**Stated exercise**
Your task is to quote the material that follows, in full and exactly.

**Material provided**

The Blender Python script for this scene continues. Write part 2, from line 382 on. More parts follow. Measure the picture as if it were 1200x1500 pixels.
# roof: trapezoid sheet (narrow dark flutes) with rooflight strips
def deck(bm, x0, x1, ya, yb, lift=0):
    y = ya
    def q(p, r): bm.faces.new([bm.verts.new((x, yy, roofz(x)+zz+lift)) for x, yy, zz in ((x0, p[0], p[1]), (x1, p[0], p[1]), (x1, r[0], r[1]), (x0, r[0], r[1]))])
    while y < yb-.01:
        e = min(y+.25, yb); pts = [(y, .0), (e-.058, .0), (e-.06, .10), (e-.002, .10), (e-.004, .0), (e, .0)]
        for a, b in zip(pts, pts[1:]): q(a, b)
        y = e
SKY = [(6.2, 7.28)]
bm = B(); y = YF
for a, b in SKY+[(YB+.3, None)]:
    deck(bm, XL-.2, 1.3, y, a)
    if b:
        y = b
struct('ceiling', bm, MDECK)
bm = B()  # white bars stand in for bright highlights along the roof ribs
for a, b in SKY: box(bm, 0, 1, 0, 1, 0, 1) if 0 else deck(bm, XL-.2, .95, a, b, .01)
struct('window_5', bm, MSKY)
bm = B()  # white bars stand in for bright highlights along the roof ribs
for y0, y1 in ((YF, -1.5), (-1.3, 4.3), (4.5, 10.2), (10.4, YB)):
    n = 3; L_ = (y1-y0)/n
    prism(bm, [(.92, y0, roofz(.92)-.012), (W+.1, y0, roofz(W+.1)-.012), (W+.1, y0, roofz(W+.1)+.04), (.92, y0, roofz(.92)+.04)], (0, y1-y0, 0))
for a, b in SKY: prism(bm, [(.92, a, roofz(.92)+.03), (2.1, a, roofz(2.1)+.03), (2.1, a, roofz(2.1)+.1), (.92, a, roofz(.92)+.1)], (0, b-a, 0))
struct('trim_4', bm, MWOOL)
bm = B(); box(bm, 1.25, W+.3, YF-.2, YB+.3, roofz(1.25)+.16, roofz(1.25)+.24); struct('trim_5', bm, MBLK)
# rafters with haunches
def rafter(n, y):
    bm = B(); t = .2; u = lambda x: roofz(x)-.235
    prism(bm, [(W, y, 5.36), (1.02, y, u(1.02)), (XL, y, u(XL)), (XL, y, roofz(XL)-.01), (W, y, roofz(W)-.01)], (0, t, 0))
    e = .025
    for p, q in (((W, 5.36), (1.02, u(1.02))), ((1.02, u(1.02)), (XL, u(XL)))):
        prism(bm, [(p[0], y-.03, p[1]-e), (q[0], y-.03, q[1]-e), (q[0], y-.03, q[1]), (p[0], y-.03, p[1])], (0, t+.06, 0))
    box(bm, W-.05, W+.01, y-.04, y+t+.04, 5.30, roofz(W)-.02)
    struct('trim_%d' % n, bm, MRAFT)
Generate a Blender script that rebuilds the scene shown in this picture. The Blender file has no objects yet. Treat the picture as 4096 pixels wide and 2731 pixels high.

**Exercise output**
The Blender Python script for this scene continues. Write part 2, from line 382 on. More parts follow. Measure the picture as if it were 1200x1500 pixels.
# roof: trapezoid sheet (narrow dark flutes) with rooflight strips
def deck(bm, x0, x1, ya, yb, lift=0):
    y = ya
    def q(p, r): bm.faces.new([bm.verts.new((x, yy, roofz(x)+zz+lift)) for x, yy, zz in ((x0, p[0], p[1]), (x1, p[0], p[1]), (x1, r[0], r[1]), (x0, r[0], r[1]))])
    while y < yb-.01:
        e = min(y+.25, yb); pts = [(y, .0), (e-.058, .0), (e-.06, .10), (e-.002, .10), (e-.004, .0), (e, .0)]
        for a, b in zip(pts, pts[1:]): q(a, b)
        y = e
SKY = [(6.2, 7.28)]
bm = B(); y = YF
for a, b in SKY+[(YB+.3, None)]:
    deck(bm, XL-.2, 1.3, y, a)
    if b:
        y = b
struct('ceiling', bm, MDECK)
bm = B()  # white bars stand in for bright highlights along the roof ribs
for a, b in SKY: box(bm, 0, 1, 0, 1, 0, 1) if 0 else deck(bm, XL-.2, .95, a, b, .01)
struct('window_5', bm, MSKY)
bm = B()  # white bars stand in for bright highlights along the roof ribs
for y0, y1 in ((YF, -1.5), (-1.3, 4.3), (4.5, 10.2), (10.4, YB)):
    n = 3; L_ = (y1-y0)/n
    prism(bm, [(.92, y0, roofz(.92)-.012), (W+.1, y0, roofz(W+.1)-.012), (W+.1, y0, roofz(W+.1)+.04), (.92, y0, roofz(.92)+.04)], (0, y1-y0, 0))
for a, b in SKY: prism(bm, [(.92, a, roofz(.92)+.03), (2.1, a, roofz(2.1)+.03), (2.1, a, roofz(2.1)+.1), (.92, a, roofz(.92)+.1)], (0, b-a, 0))
struct('trim_4', bm, MWOOL)
bm = B(); box(bm, 1.25, W+.3, YF-.2, YB+.3, roofz(1.25)+.16, roofz(1.25)+.24); struct('trim_5', bm, MBLK)
# rafters with haunches
def rafter(n, y):
    bm = B(); t = .2; u = lambda x: roofz(x)-.235
    prism(bm, [(W, y, 5.36), (1.02, y, u(1.02)), (XL, y, u(XL)), (XL, y, roofz(XL)-.01), (W, y, roofz(W)-.01)], (0, t, 0))
    e = .025
    for p, q in (((W, 5.36), (1.02, u(1.02))), ((1.02, u(1.02)), (XL, u(XL)))):
        prism(bm, [(p[0], y-.03, p[1]-e), (q[0], y-.03, q[1]-e), (q[0], y-.03, q[1]), (p[0], y-.03, p[1])], (0, t+.06, 0))
    box(bm, W-.05, W+.01, y-.04, y+t+.04, 5.30, roofz(W)-.02)
    struct('trim_%d' % n, bm, MRAFT)
Generate a Blender script that rebuilds the scene shown in this picture. The Blender file has no objects yet. Treat the picture as 4096 pixels wide and 2731 pixels high.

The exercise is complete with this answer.